ウェス・アンダーソン監督最新作『フレンチ・ディスパッチ』
ウェス・アンダーソン監督最新作『フレンチ・ディスパッチ ザ・リバティ、カンザス・イヴニング・サン別冊』が、現在開催中のカンヌ国際映画祭でプレミア上演され、評判になっている。
これまでも『ダージリン急行』や『グランド・ブダペスト・ホテル』、『犬ヶ島』など、彼らしい映像と世界観で世界中の映画ファンから支持されてきたアンダーソン監督。20世紀フランスを舞台にした『フレンチ・ディスパッチ』も、監督らしさ全開で、そのキャストにも個性派俳優が集結している。
そんな『フレンチ・ディスパッチ』から、ティモシー・シャラメとフランシス・マクドーマンドの共演シーンが公開された。
ティモシー・シャラメとフランシス・マクドーマンドが共演
『フレンチ・ディスパッチ』は、監督からの“ジャーナリズムへのラブレター”だと言い、20世紀フランスの架空の街にあるアメリカの新聞社の支局で働くジャーナリストたちにスポットライトをあてた作品。3つの物語からなる作品で、1つは1968年にフランスで学生たちが中心として起こした五月革命、1つは伝説的アートディーラーであるイギリス人のジョセフ・デュヴィーンにフォーカスしたものだという。
ティモシーは、学生の革命家を、フランシスは学生の革命家を追うジャーナリストを演じる。
今回公開された映像では、催涙ガスを浴びたフランシスが流れる涙を拭くなか、後ろでティモシーが入浴中であることに気がつく。そしてティモシーは、書いていたマニフェストをフランシスにチェックしてもらう。
『フレンチ・ディスパッチ』はカラー映像と白黒映像を両方使った作品に仕上がっており、今回のシーンは白黒。だからこそ、タオルを髪に巻いたティモシーが、お風呂のなかでタバコを吸い、モノを書く姿が、より一層ファンにはたまらない美しさとなっている。
アンダーソン監督はティモシーを起用したことについて、米GQのなかでこう語っている。

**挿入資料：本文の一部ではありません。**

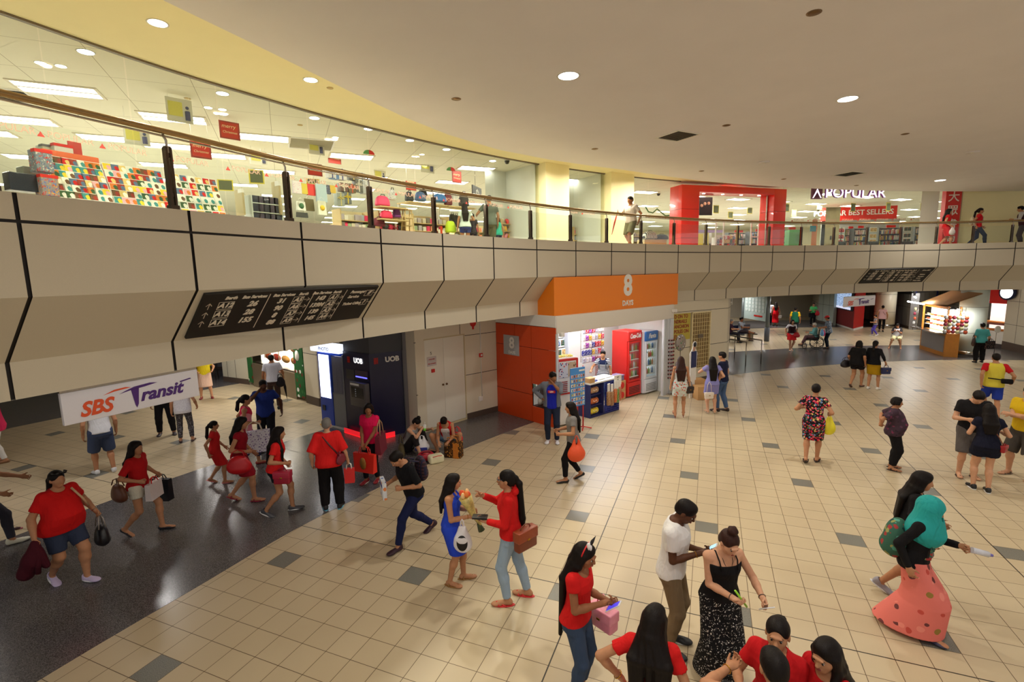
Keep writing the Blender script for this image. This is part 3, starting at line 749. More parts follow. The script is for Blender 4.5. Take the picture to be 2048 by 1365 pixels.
# ---------------------------------------------------------------- floor
TS=.325; YAW=.3849842; TX0,TY0=11.2849,16.0522
def floor_mat():
    m,nt,b=_m('floor tiles'); L=nt.links.new
    geo=N(nt,'ShaderNodeNewGeometry'); sx=N(nt,'ShaderNodeSeparateXYZ'); L(geo.outputs['Position'],sx.inputs[0])
    def mth(op,a,bb=None,c=None):
        n=N(nt,'ShaderNodeMath',operation=op)
        for i,v in enumerate((a,bb,c)):
            if v is None: continue
            if isinstance(v,(int,float)): n.inputs[i].default_value=v
            else: L(v,n.inputs[i])
        return n.outputs[0]
    c,s=math.cos(YAW)/TS,math.sin(YAW)/TS
    X,Y=sx.outputs[0],sx.outputs[1]
    I=mth('ADD',mth('ADD',mth('MULTIPLY',X,c),mth('MULTIPLY',Y,-s)),TX0)
    J=mth('SUBTRACT',TY0,mth('ADD',mth('MULTIPLY',X,s),mth('MULTIPLY',Y,c)))
    fi,fj=mth('FRACT',I),mth('FRACT',J); ii,jj=mth('FLOOR',I),mth('FLOOR',J)
    def edge(f,w): return mth('GREATER_THAN',mth('ABSOLUTE',mth('SUBTRACT',f,.5)),.5-w)
    grout=mth('MAXIMUM',edge(fi,.0105),edge(fj,.0105))
    # every 16th/18th joint is a wide dark movement joint
    def wide(I,off,per): 
        return mth('LESS_THAN',mth('ABSOLUTE',mth('SUBTRACT',mth('MODULO',mth('ADD',mth('SUBTRACT',I,off),per*20+per*.5),per),per*.5)),.022)
    wd=mth('MAXIMUM',wide(I,7.0,16.0),wide(J,-1.0,18.0))
    dk=mth('LESS_THAN',mth('ABSOLUTE',mth('SUBTRACT',mth('MODULO',mth('ADD',mth('ADD',ii,mth('MULTIPLY',jj,6.0)),37*60+.5),37.0),.5)),.3)
    wn=N(nt,'ShaderNodeTexWhiteNoise',noise_dimensions='2D'); cb=N(nt,'ShaderNodeCombineXYZ'); L(ii,cb.inputs[0]); L(jj,cb.inputs[1]); L(cb.outputs[0],wn.inputs[0])
    nz=N(nt,'ShaderNodeTexNoise',Scale=1.2,Detail=4.0); L(geo.outputs['Position'],nz.inputs['Vector'])
    base=N(nt,'ShaderNodeMix',data_type='RGBA'); base.inputs[6].default_value=srgb((192,174,142)); base.inputs[7].default_value=srgb((202,185,153))
    L(mth('ADD',mth('MULTIPLY',wn.outputs['Value'],.4),mth('MULTIPLY',nz.outputs['Fac'],.6)),base.inputs[0])
    gs=N(nt,'ShaderNodeTexNoise',Scale=160.0,Detail=1.0); L(geo.outputs['Position'],gs.inputs['Vector'])
    gr=N(nt,'ShaderNodeValToRGB'); gr.color_ramp.elements[0].position=.35; gr.color_ramp.elements[0].color=srgb((92,92,86)); gr.color_ramp.elements[1].position=.65; gr.color_ramp.elements[1].color=srgb((142,140,130)); L(gs.outputs['Fac'],gr.inputs['Fac'])
    m1=N(nt,'ShaderNodeMix',data_type='RGBA'); L(dk,m1.inputs[0]); L(base.outputs[2],m1.inputs[6]); L(gr.outputs['Color'],m1.inputs[7])
    m2=N(nt,'ShaderNodeMix',data_type='RGBA'); L(grout,m2.inputs[0]); L(m1.outputs[2],m2.inputs[6]); m2.inputs[7].default_value=srgb((96,76,52))
    m3=N(nt,'ShaderNodeMix',data_type='RGBA'); L(wd,m3.inputs[0]); L(m2.outputs[2],m3.inputs[6]); m3.inputs[7].default_value=srgb((42,36,30))
    L(m3.outputs[2],b.inputs['Base Color']); b.inputs['Roughness'].default_value=.32; b.inputs['Specular IOR Level'].default_value=.45
    bp=N(nt,'ShaderNodeBump',Strength=.25,Distance=.003); bp.invert=True; L(grout,bp.inputs['Height']); L(bp.outputs['Normal'],b.inputs['Normal'])
    return m
def granite_mat():
    m,nt,b=_m('dark granite'); L=nt.links.new
    geo=N(nt,'ShaderNodeNewGeometry'); gs=N(nt,'ShaderNodeTexNoise',Scale=95.0,Detail=2.0); L(geo.outputs['Position'],gs.inputs['Vector'])
    gr=N(nt,'ShaderNodeValToRGB'); gr.color_ramp.elements[0].position=.38; gr.color_ramp.elements[0].color=srgb((56,54,56)); gr.color_ramp.elements[1].position=.64; gr.color_ramp.elements[1].color=srgb((118,114,114)); L(gs.outputs['Fac'],gr.inputs['Fac'])
    L(gr.outputs['Color'],b.inputs['Base Color']); b.inputs['Roughness'].default_value=.22; b.inputs['Specular IOR Level'].default_value=.5; return m
M_FLOOR=floor_mat(); M_GRAN=granite_mat()
struct(MB().box((-45,-10,-.2),(48,60,0)).build('floor',M_FLOOR))
mb=MB(); strip(mb,[(.66,.0),(.66,.003),(4.64,.003),(4.64,0)],SMIN,SMAX); struct(mb.build('trim_1',M_GRAN))
mb=MB(); strip(mb,[(12.5,.0),(12.5,.003),(17.2,.003),(17.2,0)],SMIN,SMAX); struct(mb.build('trim_2',M_GRAN))
# the movement joint lines across the granite band
mb=MB(); 
for s in (-.2,3.35): strip(mb,[(.66,.0045),(4.64,.0045)],s,s+.006,.006)
struct(mb.build('trim_3',plain((40,36,32),.5)))
# ---------------------------------------------------------------- balcony front: cream panels with dark joints
M_CREAM=plain((206,196,174),.5,noise=.03,scale=120,bump=.05)
M_JOINT=plain((30,24,22),.6); M_CEIL=plain((222,206,172),.8,noise=.02,scale=3); M_WHITE=plain((235,232,225),.6,noise=.02)
M_DISC=plain((238,234,238),.85,noise=.03,scale=1.2); M_YEL=plain((252,242,194),.8,noise=.02,scale=2)
mb=MB(); strip(mb,[(.02,ZT),(.02,ZK),(REC+.02,ZL),(REC+.02,ZB+.01)],SMIN,SMAX); 
g=.011
for i in range(SMIN,SMAX):
    a,b=i+g,i+1-g
    for prof in ([(.02,ZT),(0,ZT),(0,ZM+.014),(.02,ZM+.014)],[(.02,ZM-.014),(0,ZM-.014),(0,ZK),(REC,ZL),(REC,ZB),(REC+.02,ZB)]):
        strip(mb,prof,a,b,.245,1)
struct(mb.build('wall_front',[M_JOINT,M_CREAM]))
mb=MB(); strip(mb,[(0,ZT),(.30,ZT),(.30,ZF)],SMIN,SMAX); struct(mb.build('trim_4',plain((190,180,160),.4)))
mb=MB(); strip(mb,[(.30,ZF),(3.2,ZF)],SMIN,SMAX); struct(mb.build('floor.001',plain((226,216,186),.35,noise=.04,scale=5)))
mb=MB(); strip(mb,[(3.0,ZF+.001),(26,ZF+.001)],SMIN,SMAX); struct(mb.build('floor.002',plain((205,200,190),.35,noise=.03,scale=5)))
mb=MB(); strip(mb,[(REC,ZB),(20,ZB)],SMIN,SMAX); struct(mb.build('ceiling.002',plain((205,200,192),.8,noise=.02)))
mb=MB(); strip(mb,[(-3.5,ZU),(3.05,ZU)],SMIN,SMAX); struct(mb.build('ceiling',M_YEL))
def tile_ceiling():
    m,nt,b=_m('ceiling tiles'); L=nt.links.new
    geo=N(nt,'ShaderNodeNewGeometry'); br=N(nt,'ShaderNodeTexBrick',offset=0.0,squash=1.0); br.inputs['Scale'].default_value=1.0; br.inputs['Brick Width'].default_value=1.2; br.inputs['Row Height'].default_value=1.2
    br.inputs['Mortar Size'].default_value=.006; br.inputs['Color1'].default_value=srgb((238,234,214)); br.inputs['Color2'].default_value=srgb((234,230,210)); br.inputs['Mortar'].default_value=srgb((170,162,138))
    mp=N(nt,'ShaderNodeMapping',); mp.inputs['Rotation'].default_value=(0,0,-.43); L(geo.outputs['Position'],mp.inputs['Vector']); L(mp.outputs['Vector'],br.inputs['Vector']); L(br.outputs['Color'],b.inputs['Base Color']); b.inputs['Roughness'].default_value=.9; return m
mb=MB(); strip(mb,[(3.05,ZU),(27,ZU)],SMIN,SMAX); struct(mb.build('ceiling.001',tile_ceiling()))
# dropped disc
DP=[(-3.7,-9),(-4.1,0),(-4.05,3.5),(-3.85,5.0),(-3.7,5.8),(-3.3,6.75),(-2.6,8.5),(-2.0,9.9),(-1.3,11.2),(-.25,12.6),(1.1,13.8),(2.3,14.65),(3.5,15.4),(5.0,16.45),(6.6,17.5),(8.3,18.35),(10.1,19.1),(11.9,19.75),(13.7,20.3),(15.5,20.75),(17.4,21.1),(19.6,21.4),(22,21.6),(25,21.3),(28,20.2),(32,17),(34,12),(34,-9)]
struct(MB().prism(DP,ZD,ZU+.3).build('ceiling.003',M_DISC))
# back walls: far ends of shop and arcade
M_BACKW=plain((226,214,178),.7,noise=.02)
mb=MB(); strip(mb,[(26,ZF),(26,ZU+.05)],SMIN,SMAX,.5); struct(mb.build('wall_shop_back',M_BACKW))
mb=MB(); strip(mb,[(20,0),(20,ZB+.02)],SMIN,SMAX,.5); struct(mb.build('wall_arcade_back',plain((190,184,168),.5,noise=.05,scale=2)))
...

「ティミーのことを『レディ・バード』と『君の名前で僕を呼んで』で見たんだけど、この役柄のためにちょっとでも他の誰かを考えなければいけないといったことは感じたことがない。彼がまさにぴったりだと分かっていた。それに加え、彼はフランス語を話せるし、(フランスの映画運動ヌーヴェル・ヴァーグの巨匠)エリック・ロメールの映画から出てきたようだろう。1985年前後のね。パリからのゆっくりな電車、リュック、悪天候のなかの海辺で10日間。彼は何にも当てはまらない。でも(ヌーヴェル・ヴァーグの英語である)ニュー・ウェーブは彼のために幸せな居場所を用意したはずだ」
特別映像を見ただけでも分かる。監督の言葉は正しい。『フレンチ・ディスパッチ ザ・リバティ、カンザス・イヴニング・サン別冊』は、全米で10月22日に劇場公開予定。日本での公開は2022年を予定している。